Ya en la licenciatura me hice de un discman que reproducía discos con mp3, lo cual era genial porque ¡podías traer varios discos en uno sólo! aún así procuraba darle su debido espacio a cada artista, grabando discos de un sólo artista o dos. Así es como pasé mi viaje a Roma escuchando a Bunbury.
Tuve mi primer ipod hasta que cumplí 25 (y lo perdería poco después en un avión a París, pero eso es otra historia) y entonces fue que ya tenía muy claro que la forma de escuchar música era otra.

Actualmente mi last.fm dice que he escuchado 2,347 artistas en mi computadora, algo que hubiera sido imposible hace 10 años y no sólo por una cuestión de tiempo sino de tecnología.
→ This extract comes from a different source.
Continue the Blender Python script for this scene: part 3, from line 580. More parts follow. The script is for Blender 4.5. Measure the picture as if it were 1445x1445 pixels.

Hoy descargo varios discos de golpe, les doy una escuchada, y sólo si se trata de algo absolutamente maravilloso captan mi atención. Y no es necesariamente aquella atención (casi adoración) del que escucha un mismo disco por semanas, aunque si no traigo más discos en el coche puede que suceda. En mi época de pinchadiscos tenía que, forzosamente, estar al pendiente de las nuevas producciones (aunque terminaba pinchando lo más clasiquito) y ahora que tengo Romanistán, cada semana tengo que producir un programa con al menos 10 canciones que sean muy buenas y no haya tocado antes, aunque en ocasiones repito algunas joyitas.

El asunto es que la mayor parte de mis músicos favoritos son aquellos que descubrí antes de que escuchar música fuera un deporte extremo. La manera en cómo escuchamos música ahora me permite abarcar un espectro más amplio de géneros, artistas, tiempos. Sin embargo aumenta la angustia: antes sólo podía escuchar aquello a lo que tenía acceso, y no era mucho. Ahora no me da el tiempo ni la vida para escuchar todo lo que quisiera; lo mismo que me ocurre con la lectura y otras tantas cosas.

Yo quiero volver a mis cassettes y al tiempo en el que un mix tape tenía 5 canciones de cada lado, y no cientos de mp3 en un dvd. No cabe duda de que el mundo me genera ahora un vértigo agobiante.